### To be done:
Report how many lines contain "empty". The answer is a single number.

### Data supplied:
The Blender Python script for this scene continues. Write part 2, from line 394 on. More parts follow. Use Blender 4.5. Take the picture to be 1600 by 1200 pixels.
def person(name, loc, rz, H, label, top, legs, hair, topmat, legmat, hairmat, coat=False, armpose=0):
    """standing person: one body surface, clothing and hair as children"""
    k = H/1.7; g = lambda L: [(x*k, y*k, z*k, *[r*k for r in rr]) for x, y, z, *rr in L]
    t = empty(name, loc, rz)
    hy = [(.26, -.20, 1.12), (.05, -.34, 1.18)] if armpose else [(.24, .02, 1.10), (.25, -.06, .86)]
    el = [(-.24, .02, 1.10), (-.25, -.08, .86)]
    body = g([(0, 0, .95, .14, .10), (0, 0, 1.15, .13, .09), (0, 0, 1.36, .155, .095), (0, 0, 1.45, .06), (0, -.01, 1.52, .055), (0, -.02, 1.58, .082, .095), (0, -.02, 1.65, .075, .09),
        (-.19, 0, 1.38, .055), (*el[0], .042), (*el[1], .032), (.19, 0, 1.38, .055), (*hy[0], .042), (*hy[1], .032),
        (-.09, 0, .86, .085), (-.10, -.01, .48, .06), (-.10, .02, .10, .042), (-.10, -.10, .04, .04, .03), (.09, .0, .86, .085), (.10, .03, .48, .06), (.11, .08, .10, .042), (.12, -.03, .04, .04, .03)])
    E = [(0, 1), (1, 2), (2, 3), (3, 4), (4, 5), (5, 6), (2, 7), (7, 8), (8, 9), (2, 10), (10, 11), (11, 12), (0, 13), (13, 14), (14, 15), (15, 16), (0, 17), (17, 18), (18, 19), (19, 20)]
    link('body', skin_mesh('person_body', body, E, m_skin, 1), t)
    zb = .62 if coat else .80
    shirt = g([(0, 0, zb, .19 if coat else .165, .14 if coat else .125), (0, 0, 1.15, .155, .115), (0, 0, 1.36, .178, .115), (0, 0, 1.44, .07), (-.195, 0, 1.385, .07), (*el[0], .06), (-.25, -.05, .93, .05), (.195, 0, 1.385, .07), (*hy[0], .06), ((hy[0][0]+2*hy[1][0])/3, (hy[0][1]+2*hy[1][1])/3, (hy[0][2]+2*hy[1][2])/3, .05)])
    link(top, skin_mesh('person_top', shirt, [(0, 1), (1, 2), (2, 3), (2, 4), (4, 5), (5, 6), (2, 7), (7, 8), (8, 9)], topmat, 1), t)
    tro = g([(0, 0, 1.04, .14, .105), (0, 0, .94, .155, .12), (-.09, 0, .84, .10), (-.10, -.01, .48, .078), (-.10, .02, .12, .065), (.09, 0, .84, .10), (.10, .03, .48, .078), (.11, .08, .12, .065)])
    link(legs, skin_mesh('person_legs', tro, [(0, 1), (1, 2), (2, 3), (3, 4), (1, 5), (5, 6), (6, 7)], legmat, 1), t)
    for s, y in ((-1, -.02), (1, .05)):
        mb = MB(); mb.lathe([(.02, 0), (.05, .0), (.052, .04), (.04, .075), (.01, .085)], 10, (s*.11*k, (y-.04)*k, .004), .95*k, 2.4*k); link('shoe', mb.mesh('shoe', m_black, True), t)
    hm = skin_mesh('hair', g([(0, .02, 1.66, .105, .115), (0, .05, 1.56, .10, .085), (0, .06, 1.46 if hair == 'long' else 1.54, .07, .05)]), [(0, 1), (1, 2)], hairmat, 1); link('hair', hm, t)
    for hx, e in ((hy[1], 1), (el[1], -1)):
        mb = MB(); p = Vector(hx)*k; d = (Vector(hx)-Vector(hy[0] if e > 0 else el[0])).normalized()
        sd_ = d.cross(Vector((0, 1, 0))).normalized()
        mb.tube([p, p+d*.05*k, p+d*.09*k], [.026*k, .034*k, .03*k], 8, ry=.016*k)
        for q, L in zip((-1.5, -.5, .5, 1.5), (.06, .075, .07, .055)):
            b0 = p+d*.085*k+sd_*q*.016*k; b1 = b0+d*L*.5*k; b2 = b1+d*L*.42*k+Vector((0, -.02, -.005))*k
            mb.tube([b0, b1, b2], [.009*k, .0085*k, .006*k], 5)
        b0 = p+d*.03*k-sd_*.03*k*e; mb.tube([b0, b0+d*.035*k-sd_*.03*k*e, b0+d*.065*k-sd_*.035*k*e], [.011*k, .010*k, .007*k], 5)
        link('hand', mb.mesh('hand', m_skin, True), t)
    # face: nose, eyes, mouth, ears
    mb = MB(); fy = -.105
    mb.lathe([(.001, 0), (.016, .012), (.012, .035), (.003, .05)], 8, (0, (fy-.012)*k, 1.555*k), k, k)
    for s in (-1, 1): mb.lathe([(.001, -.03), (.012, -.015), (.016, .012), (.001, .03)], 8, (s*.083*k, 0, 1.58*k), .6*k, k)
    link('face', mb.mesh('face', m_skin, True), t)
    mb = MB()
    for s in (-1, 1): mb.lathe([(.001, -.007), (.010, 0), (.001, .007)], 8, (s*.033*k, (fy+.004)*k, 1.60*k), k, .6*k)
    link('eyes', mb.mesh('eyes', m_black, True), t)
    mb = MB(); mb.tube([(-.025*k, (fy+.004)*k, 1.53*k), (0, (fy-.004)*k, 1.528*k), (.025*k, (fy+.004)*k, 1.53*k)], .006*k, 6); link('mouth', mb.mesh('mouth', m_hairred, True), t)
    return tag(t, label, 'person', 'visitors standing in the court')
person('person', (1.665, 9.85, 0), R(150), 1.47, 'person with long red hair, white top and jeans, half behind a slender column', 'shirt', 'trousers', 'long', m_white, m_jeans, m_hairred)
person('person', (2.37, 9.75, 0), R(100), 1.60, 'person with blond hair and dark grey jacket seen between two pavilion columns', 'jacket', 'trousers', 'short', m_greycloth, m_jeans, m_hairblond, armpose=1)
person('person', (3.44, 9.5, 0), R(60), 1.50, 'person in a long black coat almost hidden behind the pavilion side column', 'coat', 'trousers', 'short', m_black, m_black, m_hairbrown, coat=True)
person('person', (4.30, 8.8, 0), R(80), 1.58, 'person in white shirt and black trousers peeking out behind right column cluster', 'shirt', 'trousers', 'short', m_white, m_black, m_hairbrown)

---

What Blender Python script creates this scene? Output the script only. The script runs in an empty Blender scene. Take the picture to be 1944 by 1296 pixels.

...

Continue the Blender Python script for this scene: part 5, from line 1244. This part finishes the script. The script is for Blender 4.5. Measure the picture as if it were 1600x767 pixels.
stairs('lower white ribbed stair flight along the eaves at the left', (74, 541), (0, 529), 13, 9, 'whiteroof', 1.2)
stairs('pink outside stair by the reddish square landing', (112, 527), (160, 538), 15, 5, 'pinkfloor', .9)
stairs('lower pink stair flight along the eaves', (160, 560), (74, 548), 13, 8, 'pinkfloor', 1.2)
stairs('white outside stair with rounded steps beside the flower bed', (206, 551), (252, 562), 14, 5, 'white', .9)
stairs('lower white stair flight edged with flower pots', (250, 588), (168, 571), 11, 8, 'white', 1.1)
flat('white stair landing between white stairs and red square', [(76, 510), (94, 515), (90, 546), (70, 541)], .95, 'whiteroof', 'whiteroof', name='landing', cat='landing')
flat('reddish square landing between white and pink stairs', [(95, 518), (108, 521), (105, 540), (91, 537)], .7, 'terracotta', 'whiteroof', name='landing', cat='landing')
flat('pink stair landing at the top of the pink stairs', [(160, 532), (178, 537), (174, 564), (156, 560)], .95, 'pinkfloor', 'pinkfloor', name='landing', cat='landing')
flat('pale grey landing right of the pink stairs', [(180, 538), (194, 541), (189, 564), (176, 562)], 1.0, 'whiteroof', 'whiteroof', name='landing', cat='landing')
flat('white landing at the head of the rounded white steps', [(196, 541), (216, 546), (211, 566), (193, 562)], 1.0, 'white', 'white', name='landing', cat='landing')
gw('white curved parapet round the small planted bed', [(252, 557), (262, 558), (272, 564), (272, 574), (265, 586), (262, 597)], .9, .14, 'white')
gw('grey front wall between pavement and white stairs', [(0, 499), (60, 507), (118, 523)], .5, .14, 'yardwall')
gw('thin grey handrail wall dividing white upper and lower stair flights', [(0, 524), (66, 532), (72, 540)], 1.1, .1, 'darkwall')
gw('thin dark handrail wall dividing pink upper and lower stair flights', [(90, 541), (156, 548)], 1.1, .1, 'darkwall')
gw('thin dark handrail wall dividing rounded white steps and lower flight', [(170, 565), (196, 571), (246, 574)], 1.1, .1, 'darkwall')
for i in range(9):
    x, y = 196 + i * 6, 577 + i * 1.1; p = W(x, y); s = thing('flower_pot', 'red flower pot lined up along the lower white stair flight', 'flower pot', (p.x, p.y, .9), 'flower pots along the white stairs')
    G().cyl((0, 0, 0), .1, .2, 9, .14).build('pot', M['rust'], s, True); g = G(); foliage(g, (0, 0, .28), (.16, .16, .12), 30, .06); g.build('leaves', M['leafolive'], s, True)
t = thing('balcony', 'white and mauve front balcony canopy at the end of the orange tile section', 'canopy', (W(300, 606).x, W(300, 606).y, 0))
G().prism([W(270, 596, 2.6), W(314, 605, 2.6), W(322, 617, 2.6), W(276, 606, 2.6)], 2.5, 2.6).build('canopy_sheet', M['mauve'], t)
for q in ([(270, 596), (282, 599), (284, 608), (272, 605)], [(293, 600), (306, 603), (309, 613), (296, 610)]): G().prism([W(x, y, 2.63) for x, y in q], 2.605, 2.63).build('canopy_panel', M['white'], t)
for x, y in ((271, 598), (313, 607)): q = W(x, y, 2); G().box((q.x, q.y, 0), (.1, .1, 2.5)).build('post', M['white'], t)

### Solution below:
2